Below are the records; extract from them the line containing "Model this scene" to the line containing "cos, sin, rad", both lines included, exactly and with no pictures.

Stored records:
>>

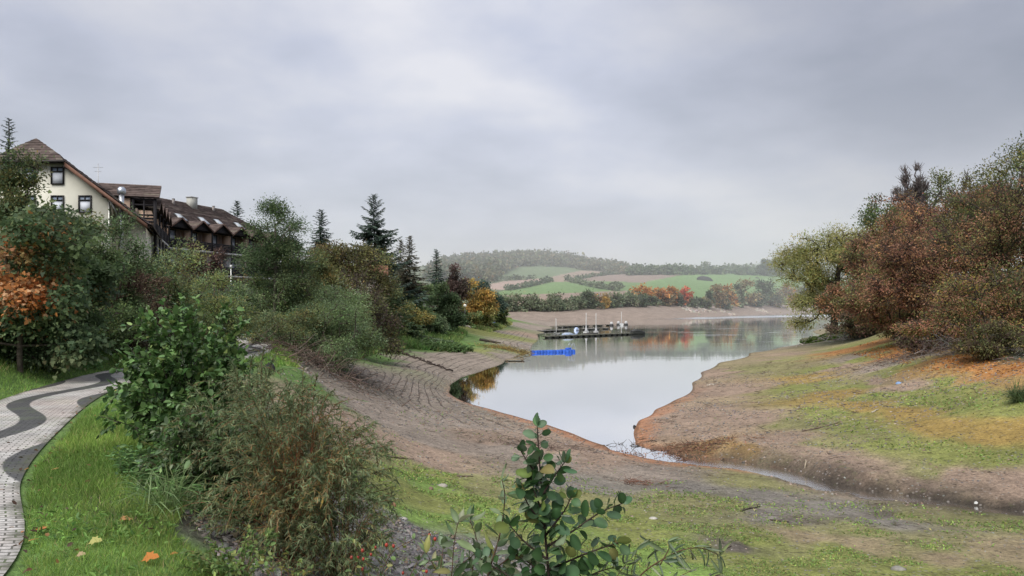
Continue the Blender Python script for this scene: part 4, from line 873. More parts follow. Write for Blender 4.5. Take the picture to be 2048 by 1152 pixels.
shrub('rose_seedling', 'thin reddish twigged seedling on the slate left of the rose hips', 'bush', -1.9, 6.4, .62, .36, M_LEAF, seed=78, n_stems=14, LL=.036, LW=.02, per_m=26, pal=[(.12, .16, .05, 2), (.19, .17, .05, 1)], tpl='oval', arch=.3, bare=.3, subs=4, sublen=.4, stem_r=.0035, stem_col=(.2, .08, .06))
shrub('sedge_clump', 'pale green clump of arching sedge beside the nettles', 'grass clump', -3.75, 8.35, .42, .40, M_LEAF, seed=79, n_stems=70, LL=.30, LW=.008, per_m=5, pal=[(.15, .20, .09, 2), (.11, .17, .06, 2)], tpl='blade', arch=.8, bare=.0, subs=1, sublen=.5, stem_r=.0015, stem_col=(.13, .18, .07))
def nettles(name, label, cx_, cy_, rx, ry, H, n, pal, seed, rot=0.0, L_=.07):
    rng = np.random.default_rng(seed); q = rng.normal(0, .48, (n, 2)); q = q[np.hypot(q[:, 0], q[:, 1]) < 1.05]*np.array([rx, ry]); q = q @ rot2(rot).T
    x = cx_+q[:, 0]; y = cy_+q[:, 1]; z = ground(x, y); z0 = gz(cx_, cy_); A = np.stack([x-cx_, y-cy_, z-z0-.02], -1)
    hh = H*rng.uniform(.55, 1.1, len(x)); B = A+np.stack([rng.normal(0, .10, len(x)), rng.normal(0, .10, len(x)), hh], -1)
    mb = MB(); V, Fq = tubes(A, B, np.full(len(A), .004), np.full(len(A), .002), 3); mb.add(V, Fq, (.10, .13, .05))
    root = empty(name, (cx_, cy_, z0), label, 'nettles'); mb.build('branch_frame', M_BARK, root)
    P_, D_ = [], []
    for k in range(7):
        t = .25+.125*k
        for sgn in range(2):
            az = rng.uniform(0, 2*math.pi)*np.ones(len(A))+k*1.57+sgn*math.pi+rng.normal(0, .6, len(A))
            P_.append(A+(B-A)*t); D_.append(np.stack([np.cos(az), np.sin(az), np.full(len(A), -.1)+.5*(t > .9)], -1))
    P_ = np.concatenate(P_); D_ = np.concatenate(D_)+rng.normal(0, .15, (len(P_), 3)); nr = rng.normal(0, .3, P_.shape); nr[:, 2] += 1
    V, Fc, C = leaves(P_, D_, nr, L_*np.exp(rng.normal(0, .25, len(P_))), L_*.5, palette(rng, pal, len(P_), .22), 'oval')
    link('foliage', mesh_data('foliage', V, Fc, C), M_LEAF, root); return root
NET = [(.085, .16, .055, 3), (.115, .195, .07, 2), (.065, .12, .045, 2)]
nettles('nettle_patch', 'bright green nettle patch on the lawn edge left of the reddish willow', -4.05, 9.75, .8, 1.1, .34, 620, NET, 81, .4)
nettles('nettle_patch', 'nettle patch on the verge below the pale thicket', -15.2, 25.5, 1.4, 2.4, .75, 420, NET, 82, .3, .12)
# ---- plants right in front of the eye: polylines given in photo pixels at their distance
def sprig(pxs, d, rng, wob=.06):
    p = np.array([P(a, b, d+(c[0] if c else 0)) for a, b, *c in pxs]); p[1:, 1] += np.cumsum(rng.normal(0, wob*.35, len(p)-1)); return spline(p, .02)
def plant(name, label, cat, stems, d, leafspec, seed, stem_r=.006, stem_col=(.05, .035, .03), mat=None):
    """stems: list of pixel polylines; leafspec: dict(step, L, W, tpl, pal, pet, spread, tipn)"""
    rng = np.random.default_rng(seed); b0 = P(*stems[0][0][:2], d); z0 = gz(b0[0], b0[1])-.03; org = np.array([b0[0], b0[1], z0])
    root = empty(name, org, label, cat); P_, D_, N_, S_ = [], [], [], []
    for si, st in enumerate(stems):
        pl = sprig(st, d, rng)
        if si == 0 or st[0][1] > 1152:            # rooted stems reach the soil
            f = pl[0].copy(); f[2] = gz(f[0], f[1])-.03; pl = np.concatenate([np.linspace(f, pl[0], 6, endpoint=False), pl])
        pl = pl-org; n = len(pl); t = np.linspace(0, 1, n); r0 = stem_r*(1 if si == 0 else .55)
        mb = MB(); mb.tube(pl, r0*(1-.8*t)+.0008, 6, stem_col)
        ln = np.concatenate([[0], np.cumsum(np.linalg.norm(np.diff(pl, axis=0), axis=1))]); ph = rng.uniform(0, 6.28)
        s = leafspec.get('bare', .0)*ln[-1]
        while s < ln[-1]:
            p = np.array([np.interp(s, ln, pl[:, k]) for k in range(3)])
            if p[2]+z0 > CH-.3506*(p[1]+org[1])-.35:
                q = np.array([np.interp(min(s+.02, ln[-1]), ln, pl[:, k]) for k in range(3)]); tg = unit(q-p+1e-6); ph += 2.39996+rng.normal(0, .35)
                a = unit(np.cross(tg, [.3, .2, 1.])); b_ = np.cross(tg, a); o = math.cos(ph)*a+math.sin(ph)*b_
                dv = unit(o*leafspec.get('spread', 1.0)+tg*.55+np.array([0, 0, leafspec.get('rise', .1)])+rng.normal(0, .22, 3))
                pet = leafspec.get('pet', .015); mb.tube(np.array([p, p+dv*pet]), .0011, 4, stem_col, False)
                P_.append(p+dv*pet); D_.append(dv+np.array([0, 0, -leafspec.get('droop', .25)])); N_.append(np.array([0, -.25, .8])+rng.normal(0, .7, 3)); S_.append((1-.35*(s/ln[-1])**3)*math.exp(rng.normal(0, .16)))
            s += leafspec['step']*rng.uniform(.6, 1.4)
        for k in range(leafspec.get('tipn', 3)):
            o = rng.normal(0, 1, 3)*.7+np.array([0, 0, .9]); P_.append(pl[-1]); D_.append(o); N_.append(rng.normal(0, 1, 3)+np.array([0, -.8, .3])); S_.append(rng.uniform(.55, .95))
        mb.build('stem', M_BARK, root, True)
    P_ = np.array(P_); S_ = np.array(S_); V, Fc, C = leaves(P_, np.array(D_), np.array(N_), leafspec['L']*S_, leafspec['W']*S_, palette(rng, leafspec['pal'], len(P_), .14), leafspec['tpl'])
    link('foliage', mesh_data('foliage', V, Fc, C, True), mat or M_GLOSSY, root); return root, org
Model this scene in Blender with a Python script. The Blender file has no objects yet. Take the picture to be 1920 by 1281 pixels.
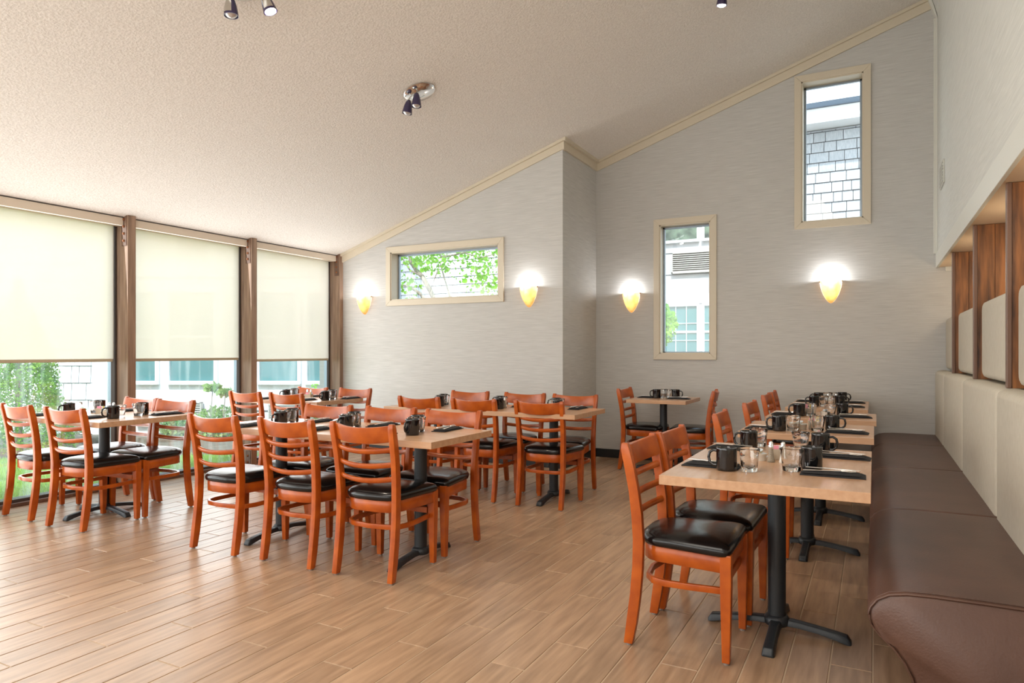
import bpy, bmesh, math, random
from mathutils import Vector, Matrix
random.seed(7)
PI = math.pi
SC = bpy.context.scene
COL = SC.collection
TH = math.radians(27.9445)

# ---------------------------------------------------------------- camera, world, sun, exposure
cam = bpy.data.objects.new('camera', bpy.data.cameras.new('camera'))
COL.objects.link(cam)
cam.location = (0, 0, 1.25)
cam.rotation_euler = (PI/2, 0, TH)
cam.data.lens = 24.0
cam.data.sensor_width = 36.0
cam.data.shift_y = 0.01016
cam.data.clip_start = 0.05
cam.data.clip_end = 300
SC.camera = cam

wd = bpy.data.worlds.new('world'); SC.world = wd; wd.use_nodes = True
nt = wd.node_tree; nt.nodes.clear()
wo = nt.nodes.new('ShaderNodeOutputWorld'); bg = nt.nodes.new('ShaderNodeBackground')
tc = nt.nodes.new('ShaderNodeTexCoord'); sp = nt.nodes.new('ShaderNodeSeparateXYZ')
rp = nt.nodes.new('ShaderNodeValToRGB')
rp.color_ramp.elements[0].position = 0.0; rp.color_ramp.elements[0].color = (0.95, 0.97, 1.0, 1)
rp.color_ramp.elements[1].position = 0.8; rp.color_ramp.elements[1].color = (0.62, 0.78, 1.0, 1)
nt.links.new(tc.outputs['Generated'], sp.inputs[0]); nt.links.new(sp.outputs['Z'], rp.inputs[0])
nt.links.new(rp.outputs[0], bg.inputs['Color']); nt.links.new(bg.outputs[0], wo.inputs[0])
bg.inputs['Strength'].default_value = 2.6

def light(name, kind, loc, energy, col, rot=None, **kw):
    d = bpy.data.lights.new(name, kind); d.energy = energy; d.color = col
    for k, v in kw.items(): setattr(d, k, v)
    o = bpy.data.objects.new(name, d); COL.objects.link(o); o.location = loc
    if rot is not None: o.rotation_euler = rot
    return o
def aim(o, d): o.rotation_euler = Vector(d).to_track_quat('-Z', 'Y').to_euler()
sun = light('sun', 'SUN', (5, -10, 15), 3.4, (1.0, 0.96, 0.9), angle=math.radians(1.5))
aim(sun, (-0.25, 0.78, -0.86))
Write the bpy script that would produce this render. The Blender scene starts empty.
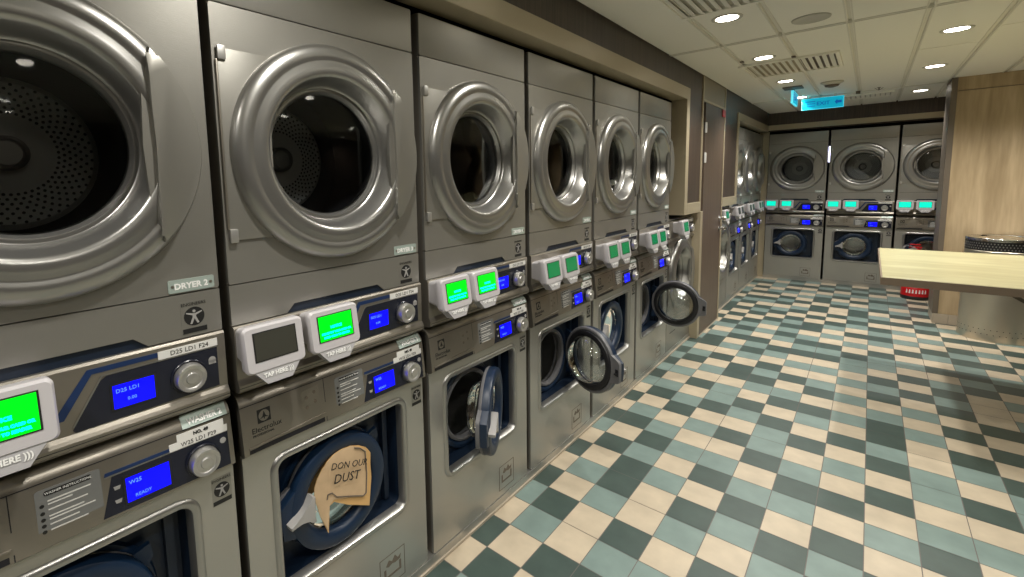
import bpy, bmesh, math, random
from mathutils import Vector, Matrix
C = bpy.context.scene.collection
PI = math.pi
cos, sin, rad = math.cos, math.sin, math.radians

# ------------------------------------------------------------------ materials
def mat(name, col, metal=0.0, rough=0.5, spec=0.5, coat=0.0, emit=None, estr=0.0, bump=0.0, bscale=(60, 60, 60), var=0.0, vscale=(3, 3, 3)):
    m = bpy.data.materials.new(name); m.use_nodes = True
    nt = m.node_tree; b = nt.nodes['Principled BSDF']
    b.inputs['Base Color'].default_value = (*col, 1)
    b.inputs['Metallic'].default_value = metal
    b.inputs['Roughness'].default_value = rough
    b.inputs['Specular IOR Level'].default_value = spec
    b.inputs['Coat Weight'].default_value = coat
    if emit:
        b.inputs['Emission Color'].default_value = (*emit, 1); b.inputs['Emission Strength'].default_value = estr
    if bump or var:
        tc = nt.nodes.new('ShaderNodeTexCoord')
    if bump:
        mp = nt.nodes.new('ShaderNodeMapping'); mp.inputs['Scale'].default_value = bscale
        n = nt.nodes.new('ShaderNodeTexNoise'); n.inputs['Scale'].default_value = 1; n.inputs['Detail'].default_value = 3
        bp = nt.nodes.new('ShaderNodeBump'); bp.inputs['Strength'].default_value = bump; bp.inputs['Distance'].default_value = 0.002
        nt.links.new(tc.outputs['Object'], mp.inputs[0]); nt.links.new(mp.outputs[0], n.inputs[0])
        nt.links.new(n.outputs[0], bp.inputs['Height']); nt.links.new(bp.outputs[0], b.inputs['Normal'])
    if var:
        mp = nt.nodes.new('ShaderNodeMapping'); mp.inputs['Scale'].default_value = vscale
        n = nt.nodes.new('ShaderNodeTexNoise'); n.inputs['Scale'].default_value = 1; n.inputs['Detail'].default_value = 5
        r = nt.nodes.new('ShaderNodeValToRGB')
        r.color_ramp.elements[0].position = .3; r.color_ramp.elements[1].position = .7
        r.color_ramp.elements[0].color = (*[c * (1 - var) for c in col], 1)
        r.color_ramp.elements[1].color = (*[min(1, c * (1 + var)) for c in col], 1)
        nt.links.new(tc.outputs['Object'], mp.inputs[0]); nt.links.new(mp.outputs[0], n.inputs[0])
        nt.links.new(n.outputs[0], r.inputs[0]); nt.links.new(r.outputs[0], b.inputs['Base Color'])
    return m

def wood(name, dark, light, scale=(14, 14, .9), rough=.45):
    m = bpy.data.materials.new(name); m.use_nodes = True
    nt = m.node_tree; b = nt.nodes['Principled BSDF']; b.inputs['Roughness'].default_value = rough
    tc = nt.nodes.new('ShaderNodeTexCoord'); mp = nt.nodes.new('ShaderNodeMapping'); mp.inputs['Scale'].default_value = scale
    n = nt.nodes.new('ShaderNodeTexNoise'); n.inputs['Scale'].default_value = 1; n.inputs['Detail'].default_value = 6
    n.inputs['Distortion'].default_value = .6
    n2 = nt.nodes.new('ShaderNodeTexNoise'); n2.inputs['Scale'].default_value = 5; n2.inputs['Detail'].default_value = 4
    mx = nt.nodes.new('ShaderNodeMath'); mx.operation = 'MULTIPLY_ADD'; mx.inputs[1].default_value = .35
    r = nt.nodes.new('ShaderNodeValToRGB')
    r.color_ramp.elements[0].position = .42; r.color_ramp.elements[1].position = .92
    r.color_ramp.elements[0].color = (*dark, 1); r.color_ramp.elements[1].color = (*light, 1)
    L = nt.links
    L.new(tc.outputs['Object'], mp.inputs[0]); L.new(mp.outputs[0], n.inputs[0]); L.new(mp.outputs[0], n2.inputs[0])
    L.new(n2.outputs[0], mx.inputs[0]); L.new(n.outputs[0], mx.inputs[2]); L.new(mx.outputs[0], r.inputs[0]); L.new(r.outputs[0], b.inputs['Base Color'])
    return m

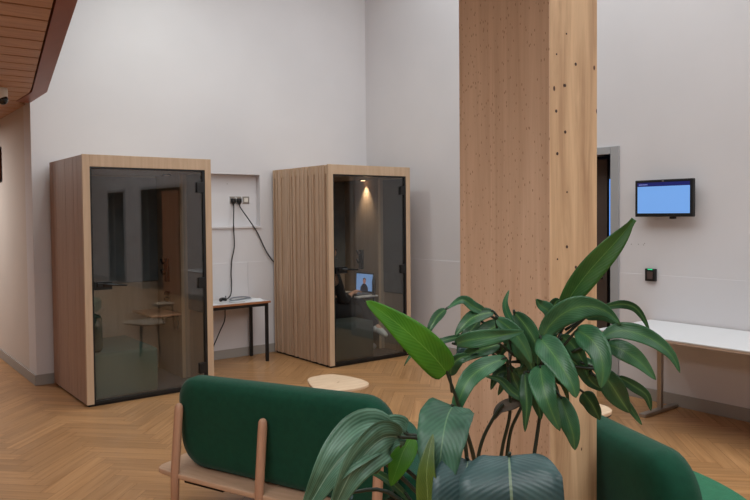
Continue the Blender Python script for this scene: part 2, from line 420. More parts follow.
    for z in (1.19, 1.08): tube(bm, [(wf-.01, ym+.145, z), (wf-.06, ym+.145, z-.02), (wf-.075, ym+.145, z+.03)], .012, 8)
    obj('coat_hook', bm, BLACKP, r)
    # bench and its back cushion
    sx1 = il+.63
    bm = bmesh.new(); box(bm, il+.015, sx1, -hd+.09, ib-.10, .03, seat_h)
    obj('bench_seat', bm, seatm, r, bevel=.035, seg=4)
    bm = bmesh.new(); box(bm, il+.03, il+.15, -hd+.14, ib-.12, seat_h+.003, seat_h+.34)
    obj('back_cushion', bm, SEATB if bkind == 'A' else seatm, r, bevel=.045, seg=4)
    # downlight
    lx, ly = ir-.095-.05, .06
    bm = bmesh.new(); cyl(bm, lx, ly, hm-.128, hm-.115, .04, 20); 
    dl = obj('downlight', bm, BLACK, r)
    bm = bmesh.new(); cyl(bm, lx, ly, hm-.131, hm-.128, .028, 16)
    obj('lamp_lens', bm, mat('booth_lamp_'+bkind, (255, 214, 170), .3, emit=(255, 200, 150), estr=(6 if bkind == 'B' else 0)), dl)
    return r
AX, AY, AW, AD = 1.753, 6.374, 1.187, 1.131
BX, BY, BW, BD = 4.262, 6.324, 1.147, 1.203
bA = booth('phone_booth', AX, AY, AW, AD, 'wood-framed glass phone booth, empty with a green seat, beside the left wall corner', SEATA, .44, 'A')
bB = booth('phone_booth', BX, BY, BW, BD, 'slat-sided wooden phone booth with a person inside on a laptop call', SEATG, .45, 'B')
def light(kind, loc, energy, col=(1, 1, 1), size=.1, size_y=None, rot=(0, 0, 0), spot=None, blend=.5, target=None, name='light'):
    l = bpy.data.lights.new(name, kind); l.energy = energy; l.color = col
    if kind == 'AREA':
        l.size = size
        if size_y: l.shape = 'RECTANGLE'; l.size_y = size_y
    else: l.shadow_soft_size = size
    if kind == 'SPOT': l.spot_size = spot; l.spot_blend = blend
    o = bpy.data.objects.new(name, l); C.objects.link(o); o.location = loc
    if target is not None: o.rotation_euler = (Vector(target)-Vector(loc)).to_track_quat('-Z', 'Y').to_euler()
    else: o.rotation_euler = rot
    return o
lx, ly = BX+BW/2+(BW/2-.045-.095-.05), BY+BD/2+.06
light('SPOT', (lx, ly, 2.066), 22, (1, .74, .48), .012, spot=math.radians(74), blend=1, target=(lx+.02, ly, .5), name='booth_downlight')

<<

§ **Full solution**:
Model this scene in Blender with a Python script. The Blender file has no objects yet. Take the picture to be 1920 by 1281 pixels.
import bpy, bmesh, math, random
from mathutils import Vector, Matrix
random.seed(7)
PI = math.pi
SC = bpy.context.scene
COL = SC.collection
TH = math.radians(27.9445)

# ---------------------------------------------------------------- camera, world, sun, exposure
cam = bpy.data.objects.new('camera', bpy.data.cameras.new('camera'))
COL.objects.link(cam)
cam.location = (0, 0, 1.25)
cam.rotation_euler = (PI/2, 0, TH)
cam.data.lens = 24.0
cam.data.sensor_width = 36.0
cam.data.shift_y = 0.01016
cam.data.clip_start = 0.05
cam.data.clip_end = 300
SC.camera = cam

wd = bpy.data.worlds.new('world'); SC.world = wd; wd.use_nodes = True
nt = wd.node_tree; nt.nodes.clear()
wo = nt.nodes.new('ShaderNodeOutputWorld'); bg = nt.nodes.new('ShaderNodeBackground')
tc = nt.nodes.new('ShaderNodeTexCoord'); sp = nt.nodes.new('ShaderNodeSeparateXYZ')
rp = nt.nodes.new('ShaderNodeValToRGB')
rp.color_ramp.elements[0].position = 0.0; rp.color_ramp.elements[0].color = (0.95, 0.97, 1.0, 1)
rp.color_ramp.elements[1].position = 0.8; rp.color_ramp.elements[1].color = (0.62, 0.78, 1.0, 1)
nt.links.new(tc.outputs['Generated'], sp.inputs[0]); nt.links.new(sp.outputs['Z'], rp.inputs[0])
nt.links.new(rp.outputs[0], bg.inputs['Color']); nt.links.new(bg.outputs[0], wo.inputs[0])
bg.inputs['Strength'].default_value = 2.6

def light(name, kind, loc, energy, col, rot=None, **kw):
    d = bpy.data.lights.new(name, kind); d.energy = energy; d.color = col
    for k, v in kw.items(): setattr(d, k, v)
    o = bpy.data.objects.new(name, d); COL.objects.link(o); o.location = loc
    if rot is not None: o.rotation_euler = rot
    return o
def aim(o, d): o.rotation_euler = Vector(d).to_track_quat('-Z', 'Y').to_euler()
sun = light('sun', 'SUN', (5, -10, 15), 3.4, (1.0, 0.96, 0.9), angle=math.radians(1.5))
aim(sun, (-0.25, 0.78, -0.86))
Write the bpy script that would produce this render. The Blender scene starts empty.
import bpy, bmesh, math, random
from mathutils import Vector, Matrix
C = bpy.context.scene.collection
PI = math.pi
cos, sin, rad = math.cos, math.sin, math.radians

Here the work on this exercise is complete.